DATA ENTRIES:
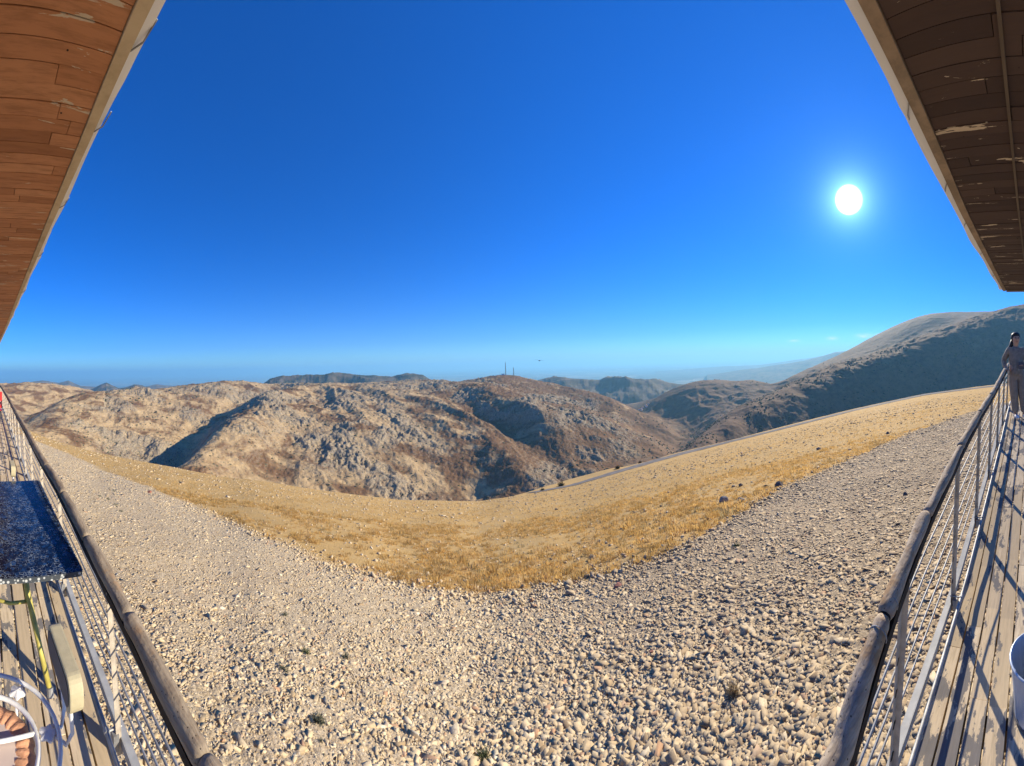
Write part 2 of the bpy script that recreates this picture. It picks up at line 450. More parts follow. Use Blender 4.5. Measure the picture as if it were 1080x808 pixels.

--

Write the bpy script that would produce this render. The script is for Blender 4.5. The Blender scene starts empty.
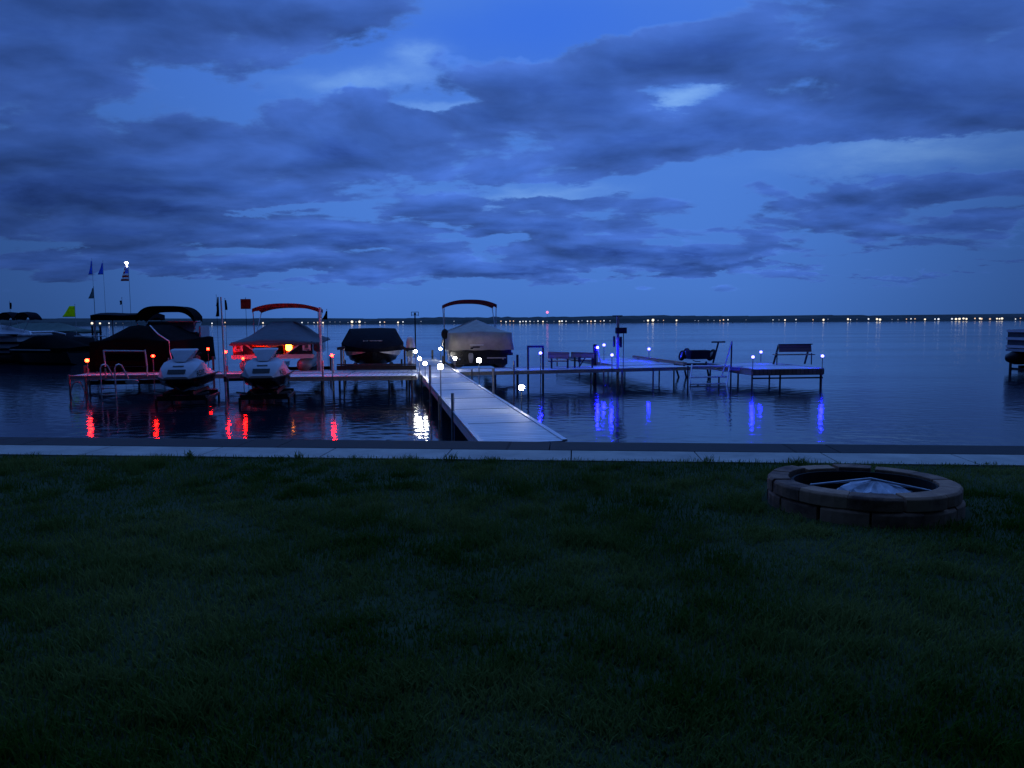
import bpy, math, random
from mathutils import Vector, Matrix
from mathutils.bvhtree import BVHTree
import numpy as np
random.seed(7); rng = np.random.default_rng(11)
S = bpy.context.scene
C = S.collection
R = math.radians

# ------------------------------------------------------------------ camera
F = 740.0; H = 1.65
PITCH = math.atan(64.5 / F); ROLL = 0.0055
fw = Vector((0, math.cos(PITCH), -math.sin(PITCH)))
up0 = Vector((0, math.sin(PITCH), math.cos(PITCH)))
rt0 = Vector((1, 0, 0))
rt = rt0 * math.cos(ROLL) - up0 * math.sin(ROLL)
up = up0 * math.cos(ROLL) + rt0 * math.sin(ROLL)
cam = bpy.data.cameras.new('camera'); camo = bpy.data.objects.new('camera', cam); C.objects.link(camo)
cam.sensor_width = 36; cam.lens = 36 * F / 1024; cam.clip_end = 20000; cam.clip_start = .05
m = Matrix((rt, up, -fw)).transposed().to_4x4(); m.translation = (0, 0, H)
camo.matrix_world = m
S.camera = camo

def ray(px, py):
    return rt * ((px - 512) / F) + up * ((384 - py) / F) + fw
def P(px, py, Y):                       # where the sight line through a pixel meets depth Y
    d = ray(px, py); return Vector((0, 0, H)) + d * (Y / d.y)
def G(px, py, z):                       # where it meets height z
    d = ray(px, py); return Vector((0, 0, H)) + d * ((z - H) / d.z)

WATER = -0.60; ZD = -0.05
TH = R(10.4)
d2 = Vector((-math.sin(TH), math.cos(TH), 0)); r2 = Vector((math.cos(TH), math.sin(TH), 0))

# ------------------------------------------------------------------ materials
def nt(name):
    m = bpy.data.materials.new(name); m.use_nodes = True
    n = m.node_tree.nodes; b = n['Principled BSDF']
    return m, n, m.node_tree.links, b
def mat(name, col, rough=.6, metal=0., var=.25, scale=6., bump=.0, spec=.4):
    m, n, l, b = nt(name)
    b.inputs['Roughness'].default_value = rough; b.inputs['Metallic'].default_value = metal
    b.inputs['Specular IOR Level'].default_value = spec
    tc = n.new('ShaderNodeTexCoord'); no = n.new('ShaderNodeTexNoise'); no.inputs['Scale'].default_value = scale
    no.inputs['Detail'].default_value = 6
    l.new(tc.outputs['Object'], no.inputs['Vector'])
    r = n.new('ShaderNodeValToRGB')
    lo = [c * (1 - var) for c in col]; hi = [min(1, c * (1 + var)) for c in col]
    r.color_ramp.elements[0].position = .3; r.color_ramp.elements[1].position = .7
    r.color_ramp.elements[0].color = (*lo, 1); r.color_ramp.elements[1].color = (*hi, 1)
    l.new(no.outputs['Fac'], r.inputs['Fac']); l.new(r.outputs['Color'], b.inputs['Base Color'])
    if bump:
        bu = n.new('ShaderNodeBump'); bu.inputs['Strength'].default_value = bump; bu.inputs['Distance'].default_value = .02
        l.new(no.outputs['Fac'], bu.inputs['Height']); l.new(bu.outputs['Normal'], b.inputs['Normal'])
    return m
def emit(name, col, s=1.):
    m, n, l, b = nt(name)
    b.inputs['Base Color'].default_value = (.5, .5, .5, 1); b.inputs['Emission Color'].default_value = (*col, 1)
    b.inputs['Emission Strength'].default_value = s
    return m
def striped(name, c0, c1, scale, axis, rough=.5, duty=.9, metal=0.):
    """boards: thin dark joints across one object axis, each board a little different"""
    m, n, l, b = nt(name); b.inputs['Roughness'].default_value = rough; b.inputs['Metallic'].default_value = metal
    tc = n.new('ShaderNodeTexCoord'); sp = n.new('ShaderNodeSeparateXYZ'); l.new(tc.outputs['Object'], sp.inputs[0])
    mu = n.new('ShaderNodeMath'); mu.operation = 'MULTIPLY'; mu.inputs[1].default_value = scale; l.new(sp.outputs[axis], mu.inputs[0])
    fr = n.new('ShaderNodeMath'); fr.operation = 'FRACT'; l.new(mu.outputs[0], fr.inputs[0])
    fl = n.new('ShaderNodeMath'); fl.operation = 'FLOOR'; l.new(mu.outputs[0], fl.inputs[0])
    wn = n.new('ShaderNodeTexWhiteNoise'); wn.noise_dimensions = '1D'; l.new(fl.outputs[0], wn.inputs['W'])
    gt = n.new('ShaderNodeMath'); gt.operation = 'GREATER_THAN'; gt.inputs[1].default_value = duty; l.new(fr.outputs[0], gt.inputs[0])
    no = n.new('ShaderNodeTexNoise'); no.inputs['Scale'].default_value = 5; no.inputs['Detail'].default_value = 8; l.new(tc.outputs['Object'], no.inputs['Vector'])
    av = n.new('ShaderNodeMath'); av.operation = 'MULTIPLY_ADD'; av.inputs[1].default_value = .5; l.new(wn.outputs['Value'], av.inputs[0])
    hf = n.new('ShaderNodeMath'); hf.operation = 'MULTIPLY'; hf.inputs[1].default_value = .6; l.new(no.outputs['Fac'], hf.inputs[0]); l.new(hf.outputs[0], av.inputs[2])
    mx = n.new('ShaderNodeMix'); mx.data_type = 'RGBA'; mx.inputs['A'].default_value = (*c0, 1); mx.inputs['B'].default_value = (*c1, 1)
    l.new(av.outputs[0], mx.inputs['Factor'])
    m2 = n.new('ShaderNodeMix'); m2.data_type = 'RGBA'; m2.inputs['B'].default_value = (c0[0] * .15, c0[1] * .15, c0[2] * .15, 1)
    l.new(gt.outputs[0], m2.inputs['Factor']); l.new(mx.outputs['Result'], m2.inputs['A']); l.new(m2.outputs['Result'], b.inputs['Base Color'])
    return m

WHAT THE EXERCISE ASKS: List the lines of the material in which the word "Blender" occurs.

EXERCISE ANSWER:
Write part 2 of the bpy script that recreates this picture. It picks up at line 450. More parts follow. Use Blender 4.5. Measure the picture as if it were 1080x808 pixels.
Write the bpy script that would produce this render. The script is for Blender 4.5. The Blender scene starts empty.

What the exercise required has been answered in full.